→ TASK TO COMPLETE: Reproduce from the records below, with no pictures, exactly the lines between the one containing "Build this scene" and the one containing "random.seed(11)", inclusive.

→ RECORDS FOR PROCESSING:
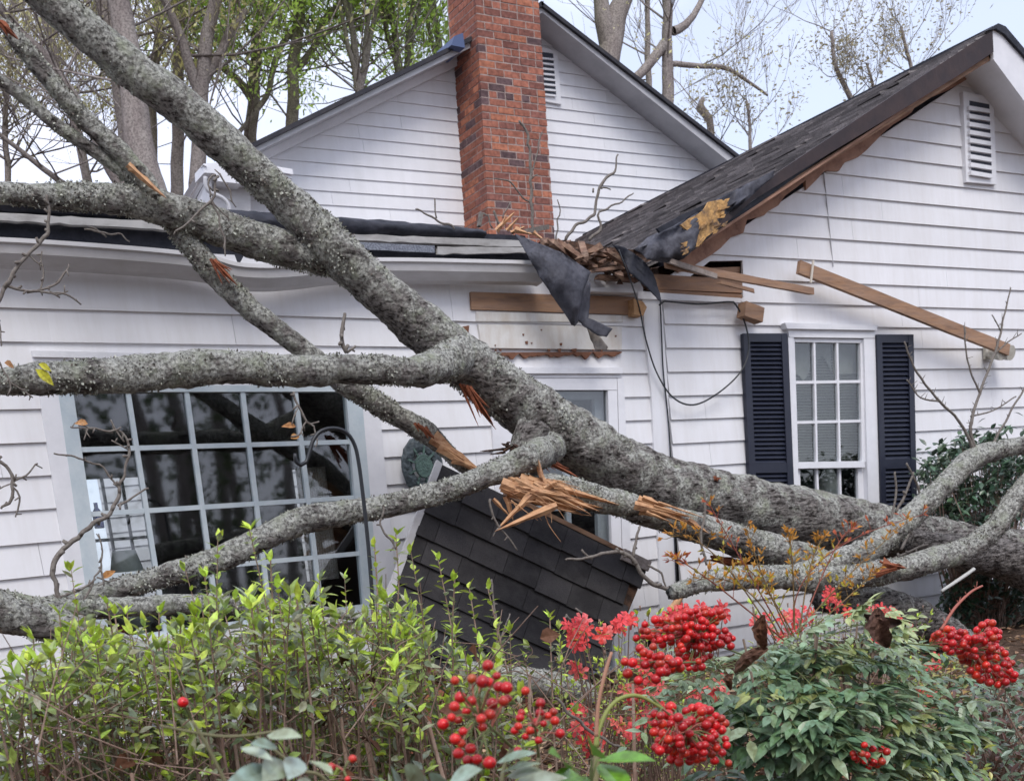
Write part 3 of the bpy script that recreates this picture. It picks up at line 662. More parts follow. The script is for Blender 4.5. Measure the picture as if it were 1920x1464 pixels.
# shutters: frame with slanted louvers in two panels
def lerp2(q, s, t):
    a = (q[0][0]+(q[1][0]-q[0][0])*s, q[0][1]+(q[1][1]-q[0][1])*s); b = (q[3][0]+(q[2][0]-q[3][0])*s, q[3][1]+(q[2][1]-q[3][1])*s)
    return (a[0]+(b[0]-a[0])*t, a[1]+(b[1]-a[1])*t)
def shutter(q, nl):
    m = MB(); Y = -.06
    def cell(s0, s1, t0, t1, Y=Y, t=.035): m.slab([lerp2(q, s0, t0), lerp2(q, s1, t0), lerp2(q, s1, t1), lerp2(q, s0, t1)], Y, t)
    cell(0, .14, 0, 1); cell(.86, 1, 0, 1); cell(.14, .86, 0, .035, Y+.002, .03); cell(.14, .86, .965, 1, Y+.002, .03); cell(.14, .86, .535, .575, Y+.002, .03)
    s = m.build('shutter', SHUT, wing); l = MB()
    for (t0, t1, n) in ((.035, .535, nl), (.575, .965, int(nl*.8))):
        for k in range(n):
            t = t0+(t1-t0)*(k+.15)/n; tb = t0+(t1-t0)*(k+.95)/n
            a, b = lerp2(q, .14, t), lerp2(q, .86, t); c_, d_ = lerp2(q, .86, tb), lerp2(q, .14, tb)
            fr = [P(*a, Y+.026), P(*b, Y+.026), P(*c_, Y+.005), P(*d_, Y+.005)]; l.prism(fr, [v_+Vector((0, .006, 0)) for v_ in fr])
    l.build('louver', SHUT, s); bk_ = MB(); bk_.slab([lerp2(q, .1, .02), lerp2(q, .9, .02), lerp2(q, .9, .98), lerp2(q, .1, .98)], Y+.034, .004); bk_.build('shutter_back', SHUT, s)
shutter([(1394, 625), (1477, 625), (1496, 1078), (1414, 1080)], 27); shutter([(1644, 627), (1713, 627), (1722, 1062), (1656, 1066)], 25)
# floodlight under the plank
fx = MB(); c0 = P(1856, 662, -.05)
for dx in (-.055, .06):
    ps = [c0+Vector((dx, -.02-.05*k, -.01*k)) for k in range(4)]; fx.tube(ps, [.035, .045, .06, .064], 14)
fx.box((c0.x-.06, -.05, c0.z-.05), (c0.x+.06, -.024, c0.z+.05)); fx.build('floodlight', mat('old_floodlight', (.5, .48, .42), .4, .4, n1=(30, (.25, .22, .18), .7)), wing, smooth=False)
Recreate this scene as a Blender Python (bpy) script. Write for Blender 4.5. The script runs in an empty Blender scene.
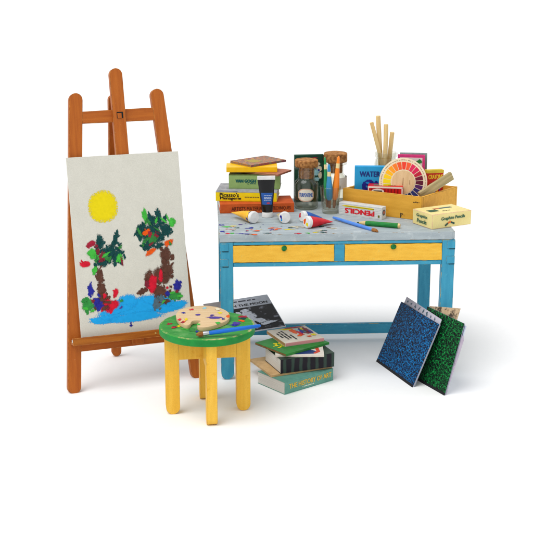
import bpy, bmesh, math, random
from math import sin, cos, pi, radians
from mathutils import Matrix, Vector, noise

scene = bpy.context.scene
C = scene.collection
random.seed(7)

# ---------------------------------------------------------------- camera
cam = bpy.data.cameras.new('camera')
cam_o = bpy.data.objects.new('camera', cam)
C.objects.link(cam_o)
cam_o.location = (0, 0, 2.2268)
cam_o.rotation_euler = (radians(90 - 15.038), 0, 0)
cam.sensor_width = 36
cam.lens = 36 * 1225.5 / 533
cam.clip_start = 0.05
cam.clip_end = 500
scene.camera = cam_o
scene.render.resolution_x = 1024
scene.render.resolution_y = 1024

# ---------------------------------------------------------------- light: a white studio sweep
world = bpy.data.worlds.new('World')
scene.world = world
world.use_nodes = True
bgn = world.node_tree.nodes['Background']
bgn.inputs[0].default_value = (1, 1, 1, 1)
bgn.inputs[1].default_value = 0.80
def softbox(name, energy, angle, elev, azim):
    l = bpy.data.lights.new(name, 'SUN')
    l.energy = energy
    l.angle = radians(angle)
    o = bpy.data.objects.new(name, l)
    C.objects.link(o)
    # azim: compass direction the light comes FROM, 0 = behind the camera, positive = camera left
    d = Vector((-sin(radians(azim)) * cos(radians(elev)), -cos(radians(azim)) * cos(radians(elev)), sin(radians(elev))))
    o.rotation_euler = d.to_track_quat('Z', 'Y').to_euler()
    o.location = d * 6 + Vector((0, 6, 0))
    return o
softbox('key_softbox', 1.85, 42, 62, 48)
scene.cycles.transparent_max_bounces = 40
scene.cycles.max_bounces = 10
scene.view_settings.view_transform = 'Standard'
scene.view_settings.look = 'None'
scene.view_settings.exposure = 0.0
scene.view_settings.gamma = 1.0

# ---------------------------------------------------------------- materials
def lin(c):
    if isinstance(c, str):
        c = tuple(int(c[i:i + 2], 16) for i in (0, 2, 4))
    r = []
    for v in c[:3]:
        v /= 255
        r.append(v / 12.92 if v <= .04045 else ((v + .055) / 1.055) ** 2.4)
    return (*r, 1)

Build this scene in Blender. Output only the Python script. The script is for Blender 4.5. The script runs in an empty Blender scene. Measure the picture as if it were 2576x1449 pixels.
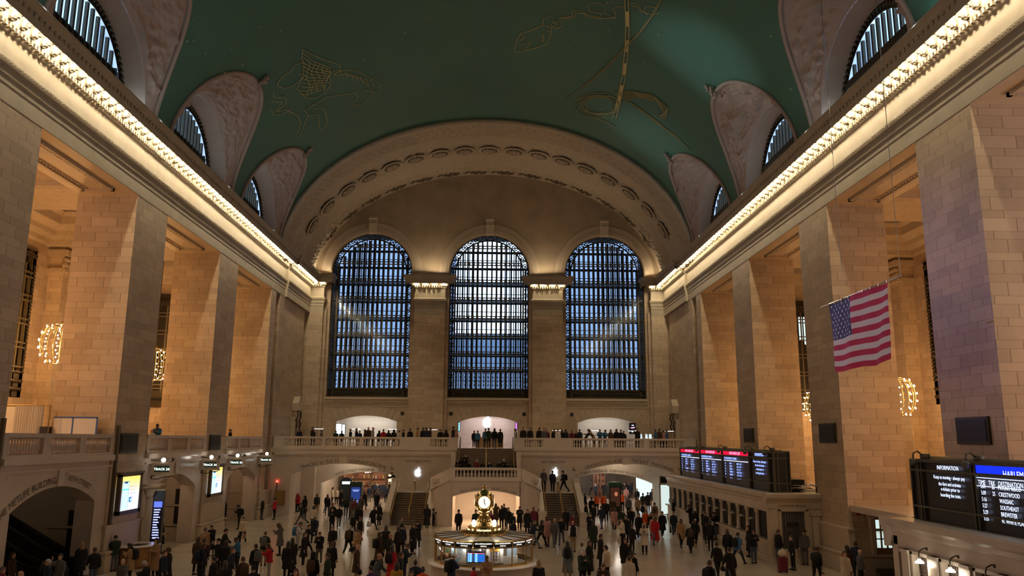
import bpy, bmesh, math, random
from mathutils import Vector, Matrix, noise
from mathutils.geometry import delaunay_2d_cdt
SC = bpy.context.scene
COL = SC.collection
PI = math.pi
sin, cos, sqrt = math.sin, math.cos, math.sqrt
random.seed(11)

# ---------------------------------------------------------------- camera numbers (2576 x 1449 frame)
F = 1979.258
CAM = Vector((0.38, 0.0, 6.4))
RR = Vector((0.9996150164, -0.0270233112, 0.0062896440))
RD = Vector((0.0113014178, 0.1895340344, -0.9818091096))
RF = Vector((0.0253396315, 0.9815022111, 0.1897664687))
def ray(u, v):
    return RR * ((u - 1288) / F) + RD * ((v - 724.5) / F) + RF
def at(u, v, x=None, y=None, z=None):
    d = ray(u, v)
    if x is not None: t = (x - CAM.x) / d.x
    elif y is not None: t = (y - CAM.y) / d.y
    else: t = (z - CAM.z) / d.z
    return CAM + d * t
def pix(p):
    q = Vector(p) - CAM
    w = q.dot(RF)
    return 1288 + F * q.dot(RR) / w, 724.5 + F * q.dot(RD) / w

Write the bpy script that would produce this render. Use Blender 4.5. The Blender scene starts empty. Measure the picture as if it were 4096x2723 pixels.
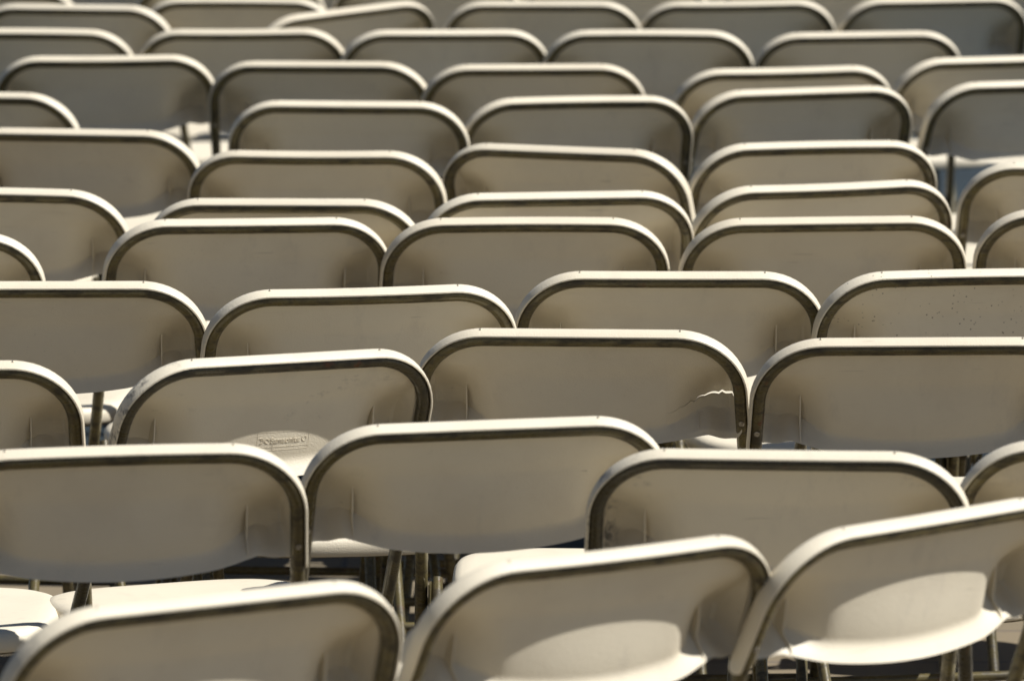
import bpy, bmesh, math, random
from mathutils import Vector, Matrix
random.seed(7)
R = math.radians
scene = bpy.context.scene
col = scene.collection

# ------------------------------------------------------------------ camera
PITCH = R(7.211)
CAM_Z = 1.92
cam_d = bpy.data.cameras.new('camera')
cam_d.sensor_width = 36.0
cam_d.lens = 228.9
cam_d.clip_start, cam_d.clip_end = 0.1, 2000.0
cam_d.dof.use_dof = True
cam_d.dof.focus_distance = 9.3
cam_d.dof.aperture_fstop = 9.0
cam = bpy.data.objects.new('camera', cam_d)
cam.location = (0, 0, CAM_Z)
cam.rotation_euler = (math.pi / 2 - PITCH, 0, 0)
col.objects.link(cam)
scene.camera = cam

# ------------------------------------------------------------------ light
SUN_EL, SUN_AZ = R(52), R(-11)      # azimuth from camera right (+x) towards +y
sx, sy, sz = math.cos(SUN_EL) * math.cos(SUN_AZ), math.cos(SUN_EL) * math.sin(SUN_AZ), math.sin(SUN_EL)
world = bpy.data.worlds.new('World')
scene.world = world
world.use_nodes = True
nt = world.node_tree
nt.nodes.clear()
wo = nt.nodes.new('ShaderNodeOutputWorld')
bg = nt.nodes.new('ShaderNodeBackground')
sky = nt.nodes.new('ShaderNodeTexSky')
sky.sky_type = 'NISHITA'
sky.sun_disc = False
sky.sun_elevation = SUN_EL
sky.dust_density = 0.0
sky.air_density = 0.7
sky.altitude = 1500.0
sky.sun_rotation = math.atan2(sx, sy)
bg.inputs['Strength'].default_value = 0.05
nt.links.new(sky.outputs[0], bg.inputs['Color'])
nt.links.new(bg.outputs[0], wo.inputs['Surface'])
sun_d = bpy.data.lights.new('sun', 'SUN')
sun_d.energy = 5.0
sun_d.angle = R(0.5)
sun_d.color = (1.0, 0.985, 0.97)
sun = bpy.data.objects.new('sun', sun_d)
sun.rotation_euler = Vector((sx, sy, sz)).to_track_quat('Z', 'Y').to_euler()
sun.location = (4, 6, 9)
col.objects.link(sun)
scene.view_settings.view_transform = 'Standard'
scene.view_settings.look = 'None'
scene.view_settings.exposure = 0.47
scene.view_settings.gamma = 1.0

# ------------------------------------------------------------------ materials
class NT:
    def __init__(s, name):
        s.m = bpy.data.materials.new(name); s.m.use_nodes = True
        s.t = s.m.node_tree; s.t.nodes.clear()
        s.out = s.n('ShaderNodeOutputMaterial'); s.b = s.n('ShaderNodeBsdfPrincipled')
        s.l(s.b.outputs[0], s.out.inputs['Surface'])
    def n(s, k, **kw):
        x = s.t.nodes.new(k)
        for a, v in kw.items(): setattr(x, a, v)
        return x
    def l(s, a, b): s.t.links.new(a, b)
    def setv(s, sock, v):
        if hasattr(v, 'node'): s.l(v, sock)
        else: sock.default_value = v
    def math(s, op, a, b=0.0, clamp=False):
        x = s.n('ShaderNodeMath', operation=op); x.use_clamp = clamp
        s.setv(x.inputs[0], a); s.setv(x.inputs[1], b)
        return x.outputs[0]
    def mix(s, f, a, b, mode='MIX'):
        x = s.n('ShaderNodeMix', data_type='RGBA', blend_type=mode)
        s.setv(x.inputs[0], f); s.setv(x.inputs[6], a); s.setv(x.inputs[7], b)
        return x.outputs[2]
    def noise(s, vec, scale, detail=3, rough=0.55, dist=0.0):
        x = s.n('ShaderNodeTexNoise'); s.l(vec, x.inputs['Vector'])
        x.inputs['Scale'].default_value = scale; x.inputs['Detail'].default_value = detail
        x.inputs['Roughness'].default_value = rough; x.inputs['Distortion'].default_value = dist
        return x.outputs['Fac']
    def ramp(s, f, lo, hi):
        x = s.n('ShaderNodeMapRange'); x.interpolation_type = 'SMOOTHSTEP'
        s.l(f, x.inputs['Value']); x.inputs['From Min'].default_value = lo; x.inputs['From Max'].default_value = hi
        return x.outputs['Result']
    def coords(s, scale=(1, 1, 1)):
        tc = s.n('ShaderNodeTexCoord'); oi = s.n('ShaderNodeObjectInfo')
        s.oi = oi
        off = s.math('MULTIPLY', oi.outputs['Random'], 37.0)
        a = s.n('ShaderNodeVectorMath', operation='ADD'); s.l(tc.outputs['Object'], a.inputs[0]); s.l(off, a.inputs[1])
        s.vec = a.outputs[0]
        return s.vec
    def stretch(s, vec, sc, rot=(0, 0, 0)):
        m = s.n('ShaderNodeMapping'); s.l(vec, m.inputs['Vector']); m.inputs['Scale'].default_value = sc
        m.inputs['Rotation'].default_value = rot
        return m.outputs[0]
    def bump(s, h, strength, dist):
        x = s.n('ShaderNodeBump'); x.inputs['Strength'].default_value = strength; x.inputs['Distance'].default_value = dist
        s.l(h, x.inputs['Height']); s.l(x.outputs[0], s.b.inputs['Normal'])
        return x

def make_plastic():
    k = NT('beige_moulded_plastic'); v = k.coords()
    tint = k.mix(k.oi.outputs['Random'], (0.64, 0.565, 0.42, 1), (0.69, 0.62, 0.475, 1))
    cloudy = k.ramp(k.noise(v, 9, 4, 0.6), 0.42, 0.72)
    c = k.mix(k.math('MULTIPLY', cloudy, 0.22), tint, (0.50, 0.42, 0.31, 1))
    smear = k.ramp(k.noise(k.stretch(v, (6, 30, 45), (0, 0.5, 0.3)), 1.0, 4, 0.6), 0.60, 0.80)
    c = k.mix(k.math('MULTIPLY', smear, 0.16), c, (0.36, 0.29, 0.20, 1))
    # thin dark scratches
    scr = k.noise(k.stretch(v, (9, 120, 260), (0, 0.35, 0)), 1.0, 2, 0.5)
    scr = k.math('MULTIPLY', k.ramp(scr, 0.70, 0.76), k.ramp(k.noise(v, 14, 2), 0.50, 0.62))
    c = k.mix(k.math('MULTIPLY', scr, 0.45), c, (0.20, 0.16, 0.11, 1))
    # mould speckles, amount in the object's colour (green)
    vo = k.n('ShaderNodeTexVoronoi'); k.l(v, vo.inputs['Vector']); vo.inputs['Scale'].default_value = 120
    sep = k.n('ShaderNodeSeparateColor'); k.l(k.oi.outputs['Color'], sep.inputs[0])
    dots = k.math('SUBTRACT', 1.0, k.ramp(vo.outputs['Distance'], 0.06, 0.20))
    dots = k.math('MULTIPLY', dots, k.ramp(k.noise(v, 30, 2), 0.44, 0.58))
    c = k.mix(k.math('MULTIPLY', dots, sep.outputs[1]), c, (0.08, 0.06, 0.04, 1))
    # black rubbed scuffs, amount in red
    sc2 = k.math('MULTIPLY', k.ramp(k.noise(k.stretch(v, (30, 30, 60)), 1.0, 5, 0.75), 0.56, 0.68), k.ramp(k.noise(v, 7, 1), 0.50, 0.62))
    tc = k.n('ShaderNodeTexCoord'); xyz = k.n('ShaderNodeSeparateXYZ'); k.l(tc.outputs['Object'], xyz.inputs[0])
    bend = k.ramp(k.math('MULTIPLY', xyz.outputs[0], -1.0), 0.190, 0.212)
    sc3 = k.ramp(k.noise(k.stretch(v, (70, 70, 45), (0, 0.7, 0)), 1.0, 5, 0.75), 0.50, 0.62)
    c = k.mix(k.math('MULTIPLY', k.math('MULTIPLY', sc3, bend), k.math('MULTIPLY', sep.outputs[0], 0.75)), c, (0.05, 0.05, 0.055, 1))
    c = k.mix(k.math('MULTIPLY', sc2, k.math('MULTIPLY', sep.outputs[0], 0.3)), c, (0.10, 0.09, 0.08, 1))
    # grey rub marks and water stains
    wst = k.math('MULTIPLY', k.ramp(k.noise(k.stretch(v, (18, 18, 7)), 1.0, 5, 0.7), 0.55, 0.72), 0.22)
    c = k.mix(wst, c, (0.42, 0.38, 0.31, 1))
    k.l(c, k.b.inputs['Base Color'])
    k.b.inputs['Roughness'].default_value = 0.48
    k.b.inputs['Specular IOR Level'].default_value = 0.4
    g = k.noise(k.stretch(v, (1, 1, 1)), 430, 3, 0.6)
    k.bump(g, 0.55, 0.0010)
    return k.m

def make_steel():
    k = NT('painted_steel_tube'); v = k.coords()
    c = k.mix(k.oi.outputs['Random'], (0.105, 0.084, 0.034, 1), (0.15, 0.122, 0.052, 1))
    d = k.ramp(k.noise(k.stretch(v, (22, 95, 60)), 1.0, 5, 0.72), 0.42, 0.64)
    c = k.mix(k.math('MULTIPLY', d, 0.75), c, (0.026, 0.019, 0.012, 1))
    sep = k.n('ShaderNodeSeparateColor'); k.l(k.oi.outputs['Color'], sep.inputs[0])
    c = k.mix(k.math('MULTIPLY', sep.outputs[0], 0.6), c, (0.02, 0.018, 0.014, 1))
    rust = k.math('MULTIPLY', k.ramp(k.noise(v, 55, 5, 0.7), 0.58, 0.68), k.ramp(k.noise(v, 8, 2), 0.50, 0.65))
    c = k.mix(k.math('MULTIPLY', rust, 0.8), c, (0.10, 0.036, 0.014, 1))
    k.l(c, k.b.inputs['Base Color'])
    k.b.inputs['Metallic'].default_value = 0.15
    k.l(k.math('ADD', k.math('MULTIPLY', d, 0.35), 0.26), k.b.inputs['Roughness'])
    k.bump(k.noise(v, 300, 3), 0.15, 0.0006)
    return k.m

def flat_mat(name, rgb, rough, metal=0.0):
    k = NT(name); v = k.coords()
    c = k.mix(k.ramp(k.noise(v, 80, 4), 0.35, 0.7), rgb + (1,), tuple(x * 0.6 for x in rgb) + (1,))
    k.l(c, k.b.inputs['Base Color']); k.b.inputs['Roughness'].default_value = rough; k.b.inputs['Metallic'].default_value = metal
    return k.m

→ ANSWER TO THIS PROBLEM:
Build this scene in Blender. Output only the Python script. The script is for Blender 4.5. The script runs in an empty Blender scene. Measure the picture as if it were 2576x1449 pixels.
import bpy, bmesh, math, random
from mathutils import Vector, Matrix, noise
from mathutils.geometry import delaunay_2d_cdt
SC = bpy.context.scene
COL = SC.collection
PI = math.pi
sin, cos, sqrt = math.sin, math.cos, math.sqrt
random.seed(11)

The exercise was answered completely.